What would be the point of this. When you get the blockchain through the QT client, you are getting it in a fashion similar to how bittorrent distributes files. The time delay for synchronization is because the QT client takes a long time to verify the whole blockchain.
Bitcoin isn't so clever as to use bittorrent-like technology, it really just picks one peer and requests 500 blocks at a time from them. After that's done being processed, it requests 500 more blocks. It doesn't consider that a peer could have low outbound bandwidth or be halfway around the globe.
In the thread linked above which I created, I have complete blockchain files you can just drop into the data directory and start using Bitcoin (if you trust me to not have altered them some way so clever others haven't detected it - you will get identical datadir files if you do a full import with verification). I also have links to two different torrents, the complete
Luke-Jr torrent (linked in that thread under blk0001.dat) is also immediately useable (it has a minimal/stripped index file where all spent transactions have been removed), however 1.5GB of blocks since July 11 2012 will still need to download.

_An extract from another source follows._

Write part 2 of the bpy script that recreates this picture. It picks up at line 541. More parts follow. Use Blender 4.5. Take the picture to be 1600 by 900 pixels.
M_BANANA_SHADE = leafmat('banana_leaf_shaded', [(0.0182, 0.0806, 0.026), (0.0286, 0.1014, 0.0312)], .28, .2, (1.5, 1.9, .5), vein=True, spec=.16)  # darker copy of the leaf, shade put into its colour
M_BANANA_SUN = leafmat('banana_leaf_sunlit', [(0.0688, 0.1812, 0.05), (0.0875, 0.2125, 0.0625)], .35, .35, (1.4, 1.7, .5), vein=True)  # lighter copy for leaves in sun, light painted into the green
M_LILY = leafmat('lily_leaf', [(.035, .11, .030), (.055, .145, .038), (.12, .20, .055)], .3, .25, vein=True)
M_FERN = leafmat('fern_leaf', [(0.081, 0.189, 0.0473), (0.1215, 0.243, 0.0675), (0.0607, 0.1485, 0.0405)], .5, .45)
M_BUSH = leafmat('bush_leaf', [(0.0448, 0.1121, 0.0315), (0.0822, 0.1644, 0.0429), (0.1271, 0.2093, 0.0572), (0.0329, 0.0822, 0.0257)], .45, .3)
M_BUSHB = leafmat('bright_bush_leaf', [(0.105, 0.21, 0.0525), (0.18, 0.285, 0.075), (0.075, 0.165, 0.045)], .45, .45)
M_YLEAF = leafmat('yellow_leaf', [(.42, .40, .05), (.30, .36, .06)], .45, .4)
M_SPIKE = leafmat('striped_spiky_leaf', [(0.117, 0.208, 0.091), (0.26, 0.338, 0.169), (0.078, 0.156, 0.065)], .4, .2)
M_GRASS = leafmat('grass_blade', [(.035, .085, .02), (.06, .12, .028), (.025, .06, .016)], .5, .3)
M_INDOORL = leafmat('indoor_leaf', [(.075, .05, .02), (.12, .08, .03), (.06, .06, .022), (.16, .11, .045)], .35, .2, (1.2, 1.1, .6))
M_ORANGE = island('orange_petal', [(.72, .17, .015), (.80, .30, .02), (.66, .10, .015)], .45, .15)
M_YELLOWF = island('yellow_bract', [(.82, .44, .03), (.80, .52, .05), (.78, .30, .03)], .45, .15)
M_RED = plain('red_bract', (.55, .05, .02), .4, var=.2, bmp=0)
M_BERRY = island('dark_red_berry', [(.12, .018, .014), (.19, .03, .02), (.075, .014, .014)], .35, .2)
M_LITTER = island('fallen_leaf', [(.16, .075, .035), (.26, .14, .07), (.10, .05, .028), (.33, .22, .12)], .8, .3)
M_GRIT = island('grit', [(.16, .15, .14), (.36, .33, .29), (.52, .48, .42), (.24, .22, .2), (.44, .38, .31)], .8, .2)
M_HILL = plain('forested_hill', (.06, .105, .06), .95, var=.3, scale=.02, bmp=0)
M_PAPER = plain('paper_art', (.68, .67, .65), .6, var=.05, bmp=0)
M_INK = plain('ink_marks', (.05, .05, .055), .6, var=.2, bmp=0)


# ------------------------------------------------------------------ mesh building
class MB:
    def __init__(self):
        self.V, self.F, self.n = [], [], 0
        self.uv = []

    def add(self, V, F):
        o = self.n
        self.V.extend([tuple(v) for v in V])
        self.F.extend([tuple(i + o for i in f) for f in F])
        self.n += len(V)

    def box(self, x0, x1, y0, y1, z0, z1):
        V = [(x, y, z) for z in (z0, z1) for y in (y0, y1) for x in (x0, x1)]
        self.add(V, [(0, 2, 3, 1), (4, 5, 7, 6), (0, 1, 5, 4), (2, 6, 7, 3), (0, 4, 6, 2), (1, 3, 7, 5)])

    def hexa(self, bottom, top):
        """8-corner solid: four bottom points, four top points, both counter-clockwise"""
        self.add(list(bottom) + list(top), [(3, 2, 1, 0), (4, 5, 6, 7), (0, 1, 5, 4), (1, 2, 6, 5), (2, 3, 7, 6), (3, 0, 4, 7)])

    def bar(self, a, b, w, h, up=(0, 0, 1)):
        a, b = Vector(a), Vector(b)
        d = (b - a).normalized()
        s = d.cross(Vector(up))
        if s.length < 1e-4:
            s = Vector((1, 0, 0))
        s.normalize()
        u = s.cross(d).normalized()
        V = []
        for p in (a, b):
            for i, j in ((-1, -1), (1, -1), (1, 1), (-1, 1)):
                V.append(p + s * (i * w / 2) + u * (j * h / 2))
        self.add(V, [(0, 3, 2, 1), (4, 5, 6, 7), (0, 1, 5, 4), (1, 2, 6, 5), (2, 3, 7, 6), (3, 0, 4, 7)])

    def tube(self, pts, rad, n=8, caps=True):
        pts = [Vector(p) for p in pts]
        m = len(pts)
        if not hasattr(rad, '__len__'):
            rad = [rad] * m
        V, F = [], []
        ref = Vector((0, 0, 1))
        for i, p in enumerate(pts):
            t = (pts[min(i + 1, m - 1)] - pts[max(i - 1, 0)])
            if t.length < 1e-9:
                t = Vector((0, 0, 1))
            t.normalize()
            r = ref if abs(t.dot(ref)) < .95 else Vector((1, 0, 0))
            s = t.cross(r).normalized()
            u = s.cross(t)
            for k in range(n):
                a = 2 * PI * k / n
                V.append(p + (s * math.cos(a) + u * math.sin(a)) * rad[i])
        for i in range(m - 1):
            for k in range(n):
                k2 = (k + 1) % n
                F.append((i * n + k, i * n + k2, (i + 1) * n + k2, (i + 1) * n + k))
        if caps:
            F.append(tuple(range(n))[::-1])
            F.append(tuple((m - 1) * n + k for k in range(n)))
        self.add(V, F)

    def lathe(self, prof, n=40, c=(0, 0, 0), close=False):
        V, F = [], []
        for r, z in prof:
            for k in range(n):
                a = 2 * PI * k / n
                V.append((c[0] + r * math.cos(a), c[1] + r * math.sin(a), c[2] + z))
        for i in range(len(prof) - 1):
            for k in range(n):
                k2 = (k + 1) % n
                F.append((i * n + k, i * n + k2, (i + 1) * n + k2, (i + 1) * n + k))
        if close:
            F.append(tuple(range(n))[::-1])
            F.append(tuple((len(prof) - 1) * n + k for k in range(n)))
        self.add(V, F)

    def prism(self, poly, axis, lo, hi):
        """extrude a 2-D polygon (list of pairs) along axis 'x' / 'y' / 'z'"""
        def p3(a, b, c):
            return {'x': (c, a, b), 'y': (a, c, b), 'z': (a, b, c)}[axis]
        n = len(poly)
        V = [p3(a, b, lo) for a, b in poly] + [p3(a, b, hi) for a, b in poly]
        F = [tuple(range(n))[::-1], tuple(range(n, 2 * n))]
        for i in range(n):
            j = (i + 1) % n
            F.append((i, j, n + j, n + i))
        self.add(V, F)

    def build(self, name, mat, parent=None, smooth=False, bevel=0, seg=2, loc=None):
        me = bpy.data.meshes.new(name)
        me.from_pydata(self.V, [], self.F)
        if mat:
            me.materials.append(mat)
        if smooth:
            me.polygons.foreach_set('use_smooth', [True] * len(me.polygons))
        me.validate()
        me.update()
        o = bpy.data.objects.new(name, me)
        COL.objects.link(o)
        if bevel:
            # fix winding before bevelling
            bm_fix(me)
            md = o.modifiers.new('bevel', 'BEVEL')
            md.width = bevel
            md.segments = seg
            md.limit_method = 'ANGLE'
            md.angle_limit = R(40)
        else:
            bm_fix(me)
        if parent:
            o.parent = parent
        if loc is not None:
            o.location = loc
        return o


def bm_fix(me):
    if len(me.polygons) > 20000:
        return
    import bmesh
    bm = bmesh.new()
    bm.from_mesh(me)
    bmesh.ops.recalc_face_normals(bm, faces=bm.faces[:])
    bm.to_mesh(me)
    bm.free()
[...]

The more "official" 193000-block torrent (
linky) does need to use the slower
import feature, which takes similar CPU time and system resources as normal initialization, but you remove inefficient networking from the equation. Notably though, the current version of Bitcoin has a bug and will only import up to block 189205 of that torrent unless you do
some tricks.
"How do I torrent the blockchain?" Download one of these torrents, and leave it seeding for others after you are done.